Mr. Abbott then discussed a lease modification for PR-4006, CFC, Fayette County. The lessor plans to amortize $2,500, which represents one-half of the cost to install carpet and tile in a training room at the facility. He said the Division normally does not pay for this type of replacement, but in this case, the Division requested the lessor to install a much higher grade of carpet than normally used due to the intensive use of this training area by employees.

 

Mr. Abbott reported a lease modification for PR-3882, Revenue Cabinet, in Franklin County. The action being taken is to amortize $4,496 for additional electrical outlets in the building. The outlets were required in order to accommodate the local area network upgrade and new networking equipment for the Cabinet.

 

Representative Wayne, noting that the Cabinet has spent over $58,000 in leasehold improvements in this building since September of 1999, asked why so much money has been invested in this building. He asked if any other alternatives were considered. Mr. Abbott said there were no alternatives. He said PR-3882 is an unusual lease, and it is probably the state's largest lease. The building contains approximately 211,000 sq. ft. and the rental rate is $8.05 sq. ft. He said compared to current market rental rates, this is an excellent rate.

 

Lastly, Mr. Abbott reported ten state agency leases which have been modified to change the amount of space leased.

 

Representative Wayne asked why space under PR-4111-Alcoholic Beverage Control, is being increased from 462 sq. ft. to 632 sq. ft. per employee. Mr. Abbott said there was an error in the report provided to the Committee, and the lease modification provides approximately 270 sq. ft. per employee.

 

Chairman Haydon said no action was required for the lease modifications since all were less than $50,000.

 

Ms. Debbie Milton, Secretary for the Kentucky Infrastructure Authority (KIA), presented one new project proposed for KIA assistance. Ms. Milton discussed a proposed $1,053,589 Fund A (Federally-Assisted Wastewater Revolving Loan Fund) loan for the City of Manchester. The Fund A loan will be used to expand the wastewater treatment plant and extend sewer lines.

 

Representative Wayne made a motion to approve the Fund A loan for the City of Manchester. The motion was seconded by Representative Marcotte and passed by voice vote.
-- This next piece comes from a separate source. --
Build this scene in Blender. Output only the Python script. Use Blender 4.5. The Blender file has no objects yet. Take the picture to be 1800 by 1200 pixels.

Chairman Haydon then called on Mr. Don Mullis, Executive Director of the Office of Financial Management, to present the agency’s bond activity report. Mr. Mullis reported one new bond issue:  University of Kentucky Consolidated Educational Buildings Revenue Bonds, Series R, for $20,564,231.

 

Representative Damron made a motion to approve the new bond issue. The motion was seconded by Representative Wayne and passed by voice vote.

 

Mr. Mullis then presented a follow-up report for the Kentucky State Property and Buildings Commission Revenue Refunding Bonds, Project No. 68 (Second Series) for $47,060,000.

 

Chairman Haydon said this bond issue was approved by the Committee at its January meeting, and no further action by the Committee is required.

 

Lastly, Mr. Mullis reported 29 new bond issues with School Facilities Construction Commission (SFCC) debt service participation:  Augusta Independent (Bracken County); Boone County; Bourbon County; Carter County; Casey County; Caverna Independent-2 (Barren County); Christian County; Clark County; Fayette County; Floyd County; Garrard County-2; Grant County; Graves County; Grayson County; Harrodsburg Independent (Mercer Co.); Marion County; Metcalfe County; Middlesboro Independent (Bell Co.); Morgan County; Ohio County; Powell County; Science Hill Independent (Pulaski Co.); Scott County; Webster County; West Point Independent (Hardin County); Whitley County; Williamsburg Independent (Whitley Co.); and one updated SFCC school bond issue for Greenup County.

 

Mr. Mullis said marketplace conditions currently present opportunities to save by refunding bonds. He said 26 school bond issues presented today are refundings. Sixteen have scheduled sale dates; 10 are pending market conditions. He said the refunding issues as a whole represent approximately $700,000 in present value savings to the state and $2,000,000 in savings to the school districts.

 

Representative Wayne made a motion to approve the school bond issues with SFCC debt service participation. The motion was seconded by Representative Marcotte and passed by voice vote. Representative Damron abstained from the vote, citing a potential conflict of interest.

 

Representative Marcotte asked about the savings Boone County Schools will realize as a result of school bond refundings. Mr. Mullis said the Boone County School District will save $183,258 in present value savings, approximately 4.7%, and the county will recoup approximately $96,000 of this amount.

 

Chairman Haydon said there were eight locally funded school bond issues submitted to the Committee for review this month:  Boone County; Bullitt County; Burgin Independent (Mercer Co.); Christian County; Hopkins County; Jessamine County; Martin County; and Pike County. He said all disclosure information has been filed, and no further action on these bond issues is required.

 

With there being no further business, Representative Damron made a motion to adjourn the meeting. The motion was seconded by Representative Wayne and passed by voice vote. The meeting adjourned at 9:50 a.m.